同社では、ロボティクス、AI(人工知能)、VR(仮想現実)、通信、触覚技術などの先端技術を結集した「アバターロボット」の開発を進めている。同社提供のプラットフォーム「avatarin」は、既存移動手段の課題を解決すべく考えた新たな移動サービスであるとし、「体を移動させず人の意識と存在感のみを伝送し、リアル空間を検索して瞬間移動することができる」としている。
ベータ版の提供開始時には、実際にPC経由でロボットを操作し動き回れるのはもちろんのこと、「Zoom」などに代表される一般的なオンライン会議ツールを用いたオンラインツアーなどとは一線を画す高画質も、電波状況によっては利用できるようになったという。

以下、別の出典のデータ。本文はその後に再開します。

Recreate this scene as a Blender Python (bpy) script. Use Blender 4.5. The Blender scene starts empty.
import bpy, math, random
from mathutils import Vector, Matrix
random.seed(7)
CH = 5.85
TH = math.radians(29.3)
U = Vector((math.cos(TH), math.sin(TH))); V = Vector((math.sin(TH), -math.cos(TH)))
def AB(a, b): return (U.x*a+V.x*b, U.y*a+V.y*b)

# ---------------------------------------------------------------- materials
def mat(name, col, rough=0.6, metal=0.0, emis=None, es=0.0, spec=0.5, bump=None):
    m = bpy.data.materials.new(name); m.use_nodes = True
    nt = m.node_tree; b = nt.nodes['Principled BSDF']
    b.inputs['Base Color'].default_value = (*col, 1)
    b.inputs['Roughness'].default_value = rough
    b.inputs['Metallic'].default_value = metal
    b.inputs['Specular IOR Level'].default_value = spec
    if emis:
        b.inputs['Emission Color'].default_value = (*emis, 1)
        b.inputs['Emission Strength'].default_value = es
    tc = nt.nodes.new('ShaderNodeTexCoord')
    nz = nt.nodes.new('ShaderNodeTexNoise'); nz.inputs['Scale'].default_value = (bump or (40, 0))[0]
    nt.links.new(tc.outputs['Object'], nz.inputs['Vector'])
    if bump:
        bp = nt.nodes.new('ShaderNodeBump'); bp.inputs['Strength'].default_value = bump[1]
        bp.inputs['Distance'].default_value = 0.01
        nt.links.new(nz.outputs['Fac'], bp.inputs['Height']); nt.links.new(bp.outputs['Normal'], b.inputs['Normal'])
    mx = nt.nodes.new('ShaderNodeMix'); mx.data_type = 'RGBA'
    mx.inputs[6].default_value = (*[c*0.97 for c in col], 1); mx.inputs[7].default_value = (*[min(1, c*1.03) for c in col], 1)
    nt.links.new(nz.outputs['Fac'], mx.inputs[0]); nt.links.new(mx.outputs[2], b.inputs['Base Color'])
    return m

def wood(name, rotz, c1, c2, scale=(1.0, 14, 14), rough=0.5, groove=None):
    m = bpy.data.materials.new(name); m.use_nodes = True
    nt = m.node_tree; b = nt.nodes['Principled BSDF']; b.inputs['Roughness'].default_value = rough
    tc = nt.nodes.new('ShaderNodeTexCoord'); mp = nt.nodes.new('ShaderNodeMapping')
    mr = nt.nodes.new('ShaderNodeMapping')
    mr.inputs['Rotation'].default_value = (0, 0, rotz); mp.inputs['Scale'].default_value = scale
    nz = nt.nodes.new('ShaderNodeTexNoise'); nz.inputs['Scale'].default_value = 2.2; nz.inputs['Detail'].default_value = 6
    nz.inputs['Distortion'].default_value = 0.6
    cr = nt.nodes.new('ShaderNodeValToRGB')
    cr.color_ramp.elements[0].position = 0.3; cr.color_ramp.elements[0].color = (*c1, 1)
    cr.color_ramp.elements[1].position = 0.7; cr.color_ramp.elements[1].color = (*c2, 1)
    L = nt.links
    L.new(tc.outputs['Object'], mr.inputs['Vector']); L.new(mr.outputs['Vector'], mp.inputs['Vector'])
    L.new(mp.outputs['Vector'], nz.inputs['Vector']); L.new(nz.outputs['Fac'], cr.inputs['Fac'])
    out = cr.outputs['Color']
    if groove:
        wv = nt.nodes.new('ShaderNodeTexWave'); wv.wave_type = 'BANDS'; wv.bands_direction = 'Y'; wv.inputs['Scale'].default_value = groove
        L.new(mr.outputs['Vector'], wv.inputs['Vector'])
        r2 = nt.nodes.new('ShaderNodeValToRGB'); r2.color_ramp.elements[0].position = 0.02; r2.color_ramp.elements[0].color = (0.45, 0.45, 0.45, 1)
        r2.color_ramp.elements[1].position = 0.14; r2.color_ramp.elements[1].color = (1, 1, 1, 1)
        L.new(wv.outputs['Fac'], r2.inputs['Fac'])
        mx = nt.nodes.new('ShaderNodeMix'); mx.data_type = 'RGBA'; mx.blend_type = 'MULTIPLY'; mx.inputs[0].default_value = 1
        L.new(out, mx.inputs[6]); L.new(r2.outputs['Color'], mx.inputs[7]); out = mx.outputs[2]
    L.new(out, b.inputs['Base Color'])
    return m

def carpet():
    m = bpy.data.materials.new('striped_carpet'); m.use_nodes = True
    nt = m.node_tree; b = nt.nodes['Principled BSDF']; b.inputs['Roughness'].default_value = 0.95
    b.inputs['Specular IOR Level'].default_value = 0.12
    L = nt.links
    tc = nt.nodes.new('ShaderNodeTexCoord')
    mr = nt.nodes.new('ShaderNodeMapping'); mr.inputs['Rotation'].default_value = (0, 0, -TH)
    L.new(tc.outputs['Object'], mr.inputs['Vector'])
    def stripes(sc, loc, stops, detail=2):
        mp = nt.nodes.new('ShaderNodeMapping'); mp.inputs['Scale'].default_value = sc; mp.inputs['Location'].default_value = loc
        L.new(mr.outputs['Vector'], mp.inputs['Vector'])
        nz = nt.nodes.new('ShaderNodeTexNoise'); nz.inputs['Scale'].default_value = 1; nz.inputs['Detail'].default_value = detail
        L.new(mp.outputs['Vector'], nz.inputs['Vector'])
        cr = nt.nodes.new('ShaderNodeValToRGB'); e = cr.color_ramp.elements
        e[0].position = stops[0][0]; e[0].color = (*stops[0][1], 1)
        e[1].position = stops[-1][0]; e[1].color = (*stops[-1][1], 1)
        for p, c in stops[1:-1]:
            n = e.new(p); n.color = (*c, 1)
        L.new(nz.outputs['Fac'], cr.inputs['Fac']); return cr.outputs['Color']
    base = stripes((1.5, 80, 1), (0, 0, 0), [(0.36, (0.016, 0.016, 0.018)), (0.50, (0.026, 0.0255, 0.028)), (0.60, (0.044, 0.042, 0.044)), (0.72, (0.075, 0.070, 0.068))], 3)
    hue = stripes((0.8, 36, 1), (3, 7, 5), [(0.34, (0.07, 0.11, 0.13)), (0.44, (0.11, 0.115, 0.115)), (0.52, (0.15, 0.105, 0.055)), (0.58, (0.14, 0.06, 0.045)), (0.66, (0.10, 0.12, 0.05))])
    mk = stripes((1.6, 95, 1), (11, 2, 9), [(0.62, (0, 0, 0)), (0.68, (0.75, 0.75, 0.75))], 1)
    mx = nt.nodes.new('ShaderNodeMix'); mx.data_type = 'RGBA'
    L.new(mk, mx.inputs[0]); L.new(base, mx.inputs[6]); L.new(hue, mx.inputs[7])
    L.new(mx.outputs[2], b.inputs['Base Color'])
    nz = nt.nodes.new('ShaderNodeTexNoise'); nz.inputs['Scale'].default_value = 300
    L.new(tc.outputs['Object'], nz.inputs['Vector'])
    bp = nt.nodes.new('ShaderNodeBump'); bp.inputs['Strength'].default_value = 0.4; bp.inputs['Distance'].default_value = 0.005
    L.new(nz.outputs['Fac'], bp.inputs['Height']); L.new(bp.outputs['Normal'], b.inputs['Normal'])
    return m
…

直近では、2021年11月より沖縄美ら海水族館を舞台に、閉館後の館内を利用者がアバターロボット経由で観光する「アバターインナイト」の提供などを実施。今後は2021年12月から翌年3月まで、福島県を舞台に双葉町の東日本大震災・原子力災害伝承館などの無料体験するツアーを、ANAグループ傘下のANAあきんど社と実施予定だ。
avatarin社CEOの深堀 昂氏は取材に対し、「美ら海水族館のツアーでは、『長年の夢が叶った』というお客様の声もいただいた。こういった新たな移動手段の提供で、例えば身体的なハンデがあったとしても、さまざまな方が(その地を)体験できる機会になれば」と話す。